Crash
dir. Paul Haggis
Opens Fri May 5.

The cinema of sprawling coincidences and chance encounters (in which A bumps into B, who just happens to know C, who is secretly having an affair with F, who works for D, who shares a dark secret with A, and so on) must surely be a catnip pull for filmmakers, as the framework allows a director an opportunity to indulge their God complex to an even larger degree than usual. For such a large-scale canvas to work, however, the storyteller either has to have an exquisite feel for the small ironies (Altman's Short Cuts) or pump up the energy to such a degree that the too-pat coincidences don't stick (P. T. Anderson's Magnolia, which, whatever its faults, jacked up the escalating conflicts between its disparate characters to a point where the climactic miraculous disaster felt not only plausible but needed). Either way, if you ever pause too long to linger on the connecting details, you're dead in the water.
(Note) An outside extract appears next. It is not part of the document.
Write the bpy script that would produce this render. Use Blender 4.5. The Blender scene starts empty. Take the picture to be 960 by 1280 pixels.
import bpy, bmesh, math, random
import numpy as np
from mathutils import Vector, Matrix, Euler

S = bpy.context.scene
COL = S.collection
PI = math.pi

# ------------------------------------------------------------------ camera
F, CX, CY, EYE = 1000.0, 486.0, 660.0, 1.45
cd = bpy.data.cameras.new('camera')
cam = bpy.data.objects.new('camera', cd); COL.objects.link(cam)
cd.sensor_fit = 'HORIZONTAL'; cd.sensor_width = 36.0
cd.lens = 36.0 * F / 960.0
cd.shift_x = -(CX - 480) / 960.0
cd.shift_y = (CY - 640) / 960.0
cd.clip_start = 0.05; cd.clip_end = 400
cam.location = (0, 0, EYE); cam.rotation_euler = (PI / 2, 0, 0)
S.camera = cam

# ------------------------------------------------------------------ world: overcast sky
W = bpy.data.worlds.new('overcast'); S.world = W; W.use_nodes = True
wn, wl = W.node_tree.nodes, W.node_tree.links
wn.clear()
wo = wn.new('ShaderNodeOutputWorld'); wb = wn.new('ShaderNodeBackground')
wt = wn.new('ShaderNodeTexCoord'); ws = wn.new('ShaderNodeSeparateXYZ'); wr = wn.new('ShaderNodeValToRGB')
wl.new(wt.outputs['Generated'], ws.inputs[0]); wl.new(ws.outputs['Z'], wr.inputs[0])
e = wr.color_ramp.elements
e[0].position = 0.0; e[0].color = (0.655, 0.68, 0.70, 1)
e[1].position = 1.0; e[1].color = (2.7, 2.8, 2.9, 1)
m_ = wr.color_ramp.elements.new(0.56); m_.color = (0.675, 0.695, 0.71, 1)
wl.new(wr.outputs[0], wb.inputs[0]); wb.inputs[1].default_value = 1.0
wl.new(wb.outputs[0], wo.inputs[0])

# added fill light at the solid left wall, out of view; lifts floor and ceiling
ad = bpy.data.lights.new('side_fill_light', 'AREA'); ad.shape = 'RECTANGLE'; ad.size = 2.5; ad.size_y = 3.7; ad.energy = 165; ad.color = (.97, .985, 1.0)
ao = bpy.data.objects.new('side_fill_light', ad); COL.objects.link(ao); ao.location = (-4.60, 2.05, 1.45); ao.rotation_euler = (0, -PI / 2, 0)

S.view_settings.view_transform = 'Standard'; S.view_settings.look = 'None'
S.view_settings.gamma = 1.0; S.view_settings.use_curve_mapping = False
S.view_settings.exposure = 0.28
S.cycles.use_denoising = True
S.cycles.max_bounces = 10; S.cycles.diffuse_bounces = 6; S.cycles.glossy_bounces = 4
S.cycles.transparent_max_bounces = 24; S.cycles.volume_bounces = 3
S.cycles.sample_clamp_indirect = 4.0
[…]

Crash, the directing debut of Million Dollar Baby screenwriter Paul Haggis, certainly doesn't want for hubris, but ultimately stands as a case of laudable ambition overwhelming still-developing narrative abilities. Although his would-be epic of race relations in Los Angeles (triggered via an escalating domino series of automobile mishaps) sports a handful of genuinely searing moments, it's hard to shake the sense of someone constantly rearranging three-by-five cards behind the scenes for maximum impact. (A late-blooming development involving a threatened child, in particular, stands as an enraging example of Haggis cynically attempting to have it both ways.)

The cast, led by co-producer Don Cheadle's tragically clear-eyed central homicide cop, almost makes it fly, though, with special mention going to Ludacris (as a carjacker hilariously obsessed with the Man), and, especially, Sandra Bullock's admirably against-type portrayal of an upper-class housewife with a major chip on her shoulder. (Hearing her spew forth a torrent of blistering racist invective carries the nasty jolting buzz of hearing a dirty joke in church). Together, they can't quite make Haggis' preachy puppet show feel entirely organic, but they certainly take some of the glare off of the strings.